— BEGIN Stored data —

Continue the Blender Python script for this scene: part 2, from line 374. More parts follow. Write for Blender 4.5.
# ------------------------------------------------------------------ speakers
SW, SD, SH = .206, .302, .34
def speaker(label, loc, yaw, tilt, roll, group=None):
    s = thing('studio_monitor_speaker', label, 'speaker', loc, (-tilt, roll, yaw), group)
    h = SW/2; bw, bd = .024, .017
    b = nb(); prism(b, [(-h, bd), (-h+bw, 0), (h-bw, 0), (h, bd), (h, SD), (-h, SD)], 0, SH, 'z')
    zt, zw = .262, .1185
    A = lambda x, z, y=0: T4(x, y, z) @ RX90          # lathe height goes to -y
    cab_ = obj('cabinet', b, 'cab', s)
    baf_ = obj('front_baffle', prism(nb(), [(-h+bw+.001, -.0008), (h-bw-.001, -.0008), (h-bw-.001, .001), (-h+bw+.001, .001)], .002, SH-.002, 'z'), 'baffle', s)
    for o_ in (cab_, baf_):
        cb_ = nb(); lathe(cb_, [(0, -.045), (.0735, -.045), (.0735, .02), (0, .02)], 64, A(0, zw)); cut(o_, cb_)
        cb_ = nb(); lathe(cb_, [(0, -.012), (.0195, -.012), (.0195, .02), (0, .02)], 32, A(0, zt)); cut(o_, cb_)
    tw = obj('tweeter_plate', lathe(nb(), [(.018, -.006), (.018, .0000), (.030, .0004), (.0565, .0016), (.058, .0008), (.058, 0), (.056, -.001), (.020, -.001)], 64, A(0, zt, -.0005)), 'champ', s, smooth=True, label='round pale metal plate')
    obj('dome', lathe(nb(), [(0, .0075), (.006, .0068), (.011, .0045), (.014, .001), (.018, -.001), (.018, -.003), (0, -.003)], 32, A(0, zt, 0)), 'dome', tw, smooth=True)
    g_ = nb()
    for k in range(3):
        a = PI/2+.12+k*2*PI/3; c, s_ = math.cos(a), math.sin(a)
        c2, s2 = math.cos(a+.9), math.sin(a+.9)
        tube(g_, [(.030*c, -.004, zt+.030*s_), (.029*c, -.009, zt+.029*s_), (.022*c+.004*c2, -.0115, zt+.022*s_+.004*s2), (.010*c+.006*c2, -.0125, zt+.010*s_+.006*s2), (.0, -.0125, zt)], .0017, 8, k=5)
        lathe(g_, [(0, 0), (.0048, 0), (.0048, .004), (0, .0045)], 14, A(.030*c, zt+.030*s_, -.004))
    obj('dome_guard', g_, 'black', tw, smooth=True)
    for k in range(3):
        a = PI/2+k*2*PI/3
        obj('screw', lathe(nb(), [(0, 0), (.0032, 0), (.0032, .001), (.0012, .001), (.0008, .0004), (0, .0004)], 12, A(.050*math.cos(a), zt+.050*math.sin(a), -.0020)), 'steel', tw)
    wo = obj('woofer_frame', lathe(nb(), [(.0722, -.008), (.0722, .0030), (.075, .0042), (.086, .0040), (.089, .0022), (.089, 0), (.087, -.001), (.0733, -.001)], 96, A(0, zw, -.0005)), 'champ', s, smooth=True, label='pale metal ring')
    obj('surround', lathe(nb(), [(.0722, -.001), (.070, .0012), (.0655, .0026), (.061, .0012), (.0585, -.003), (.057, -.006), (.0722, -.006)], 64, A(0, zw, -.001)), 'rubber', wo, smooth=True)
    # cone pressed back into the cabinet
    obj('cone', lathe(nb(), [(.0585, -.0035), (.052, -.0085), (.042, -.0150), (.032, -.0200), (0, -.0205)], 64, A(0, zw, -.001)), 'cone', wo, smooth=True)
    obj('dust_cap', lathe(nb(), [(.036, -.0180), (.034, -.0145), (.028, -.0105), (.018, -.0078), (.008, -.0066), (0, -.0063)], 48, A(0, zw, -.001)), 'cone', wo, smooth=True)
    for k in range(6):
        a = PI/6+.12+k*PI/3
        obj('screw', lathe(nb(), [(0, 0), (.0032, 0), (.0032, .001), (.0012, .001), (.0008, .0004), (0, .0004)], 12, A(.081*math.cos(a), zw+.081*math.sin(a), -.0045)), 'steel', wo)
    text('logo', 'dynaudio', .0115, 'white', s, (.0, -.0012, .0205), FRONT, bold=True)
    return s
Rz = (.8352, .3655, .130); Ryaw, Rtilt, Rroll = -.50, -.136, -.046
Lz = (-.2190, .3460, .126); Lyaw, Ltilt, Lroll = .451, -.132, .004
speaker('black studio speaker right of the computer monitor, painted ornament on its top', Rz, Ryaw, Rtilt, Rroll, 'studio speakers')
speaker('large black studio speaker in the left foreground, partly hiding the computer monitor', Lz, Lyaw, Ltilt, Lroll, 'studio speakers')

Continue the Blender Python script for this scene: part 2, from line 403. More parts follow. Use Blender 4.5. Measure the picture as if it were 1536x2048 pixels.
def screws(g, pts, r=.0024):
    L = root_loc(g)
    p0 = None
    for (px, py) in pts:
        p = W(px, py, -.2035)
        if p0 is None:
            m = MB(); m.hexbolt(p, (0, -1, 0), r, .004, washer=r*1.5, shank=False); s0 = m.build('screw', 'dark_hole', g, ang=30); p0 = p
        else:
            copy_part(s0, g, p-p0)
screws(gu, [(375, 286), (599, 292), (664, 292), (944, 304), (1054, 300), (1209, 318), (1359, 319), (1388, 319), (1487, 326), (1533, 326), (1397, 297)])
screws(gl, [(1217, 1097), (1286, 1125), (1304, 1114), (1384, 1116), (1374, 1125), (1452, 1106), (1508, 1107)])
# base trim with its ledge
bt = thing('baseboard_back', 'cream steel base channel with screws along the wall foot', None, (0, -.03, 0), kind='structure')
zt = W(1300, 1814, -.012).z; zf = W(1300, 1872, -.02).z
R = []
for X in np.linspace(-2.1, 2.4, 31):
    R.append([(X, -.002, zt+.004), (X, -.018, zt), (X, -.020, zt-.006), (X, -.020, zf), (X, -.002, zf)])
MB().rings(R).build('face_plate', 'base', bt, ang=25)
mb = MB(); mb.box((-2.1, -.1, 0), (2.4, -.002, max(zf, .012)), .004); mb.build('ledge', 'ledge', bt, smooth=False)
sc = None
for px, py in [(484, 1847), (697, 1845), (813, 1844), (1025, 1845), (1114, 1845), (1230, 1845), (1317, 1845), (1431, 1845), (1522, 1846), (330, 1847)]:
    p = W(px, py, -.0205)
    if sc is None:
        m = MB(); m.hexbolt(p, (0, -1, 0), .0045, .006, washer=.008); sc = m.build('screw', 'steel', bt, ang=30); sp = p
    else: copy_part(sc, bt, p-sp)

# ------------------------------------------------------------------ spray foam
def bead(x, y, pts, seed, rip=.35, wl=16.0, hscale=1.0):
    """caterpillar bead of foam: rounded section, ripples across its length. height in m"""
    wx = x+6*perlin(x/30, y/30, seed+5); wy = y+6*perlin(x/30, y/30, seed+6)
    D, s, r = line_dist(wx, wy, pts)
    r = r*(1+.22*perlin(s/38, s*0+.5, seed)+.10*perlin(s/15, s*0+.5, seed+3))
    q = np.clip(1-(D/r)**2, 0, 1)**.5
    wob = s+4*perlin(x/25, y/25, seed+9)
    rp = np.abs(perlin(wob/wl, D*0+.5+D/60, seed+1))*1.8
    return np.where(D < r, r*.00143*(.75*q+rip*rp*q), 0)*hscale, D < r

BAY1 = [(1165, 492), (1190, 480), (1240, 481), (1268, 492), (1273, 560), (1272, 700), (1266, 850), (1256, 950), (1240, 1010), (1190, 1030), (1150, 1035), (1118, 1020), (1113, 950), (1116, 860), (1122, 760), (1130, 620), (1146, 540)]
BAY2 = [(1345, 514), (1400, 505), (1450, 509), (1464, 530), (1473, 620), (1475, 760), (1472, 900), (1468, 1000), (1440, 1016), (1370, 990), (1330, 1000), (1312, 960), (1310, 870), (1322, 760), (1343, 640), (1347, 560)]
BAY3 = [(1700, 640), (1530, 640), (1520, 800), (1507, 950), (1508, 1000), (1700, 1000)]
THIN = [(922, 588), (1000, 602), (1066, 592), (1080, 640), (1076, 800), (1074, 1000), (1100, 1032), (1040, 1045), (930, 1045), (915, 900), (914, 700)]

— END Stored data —

__What this task involves__. Exactly the lines above from the one with "were 1536x2048 pixels." to the one with "else: copy_part(sc, bt, p-sp)", both included, are to be quoted; leave the rest out.

__Output for this exercise__.
Continue the Blender Python script for this scene: part 2, from line 403. More parts follow. Use Blender 4.5. Measure the picture as if it were 1536x2048 pixels.
def screws(g, pts, r=.0024):
    L = root_loc(g)
    p0 = None
    for (px, py) in pts:
        p = W(px, py, -.2035)
        if p0 is None:
            m = MB(); m.hexbolt(p, (0, -1, 0), r, .004, washer=r*1.5, shank=False); s0 = m.build('screw', 'dark_hole', g, ang=30); p0 = p
        else:
            copy_part(s0, g, p-p0)
screws(gu, [(375, 286), (599, 292), (664, 292), (944, 304), (1054, 300), (1209, 318), (1359, 319), (1388, 319), (1487, 326), (1533, 326), (1397, 297)])
screws(gl, [(1217, 1097), (1286, 1125), (1304, 1114), (1384, 1116), (1374, 1125), (1452, 1106), (1508, 1107)])
# base trim with its ledge
bt = thing('baseboard_back', 'cream steel base channel with screws along the wall foot', None, (0, -.03, 0), kind='structure')
zt = W(1300, 1814, -.012).z; zf = W(1300, 1872, -.02).z
R = []
for X in np.linspace(-2.1, 2.4, 31):
    R.append([(X, -.002, zt+.004), (X, -.018, zt), (X, -.020, zt-.006), (X, -.020, zf), (X, -.002, zf)])
MB().rings(R).build('face_plate', 'base', bt, ang=25)
mb = MB(); mb.box((-2.1, -.1, 0), (2.4, -.002, max(zf, .012)), .004); mb.build('ledge', 'ledge', bt, smooth=False)
sc = None
for px, py in [(484, 1847), (697, 1845), (813, 1844), (1025, 1845), (1114, 1845), (1230, 1845), (1317, 1845), (1431, 1845), (1522, 1846), (330, 1847)]:
    p = W(px, py, -.0205)
    if sc is None:
        m = MB(); m.hexbolt(p, (0, -1, 0), .0045, .006, washer=.008); sc = m.build('screw', 'steel', bt, ang=30); sp = p
    else: copy_part(sc, bt, p-sp)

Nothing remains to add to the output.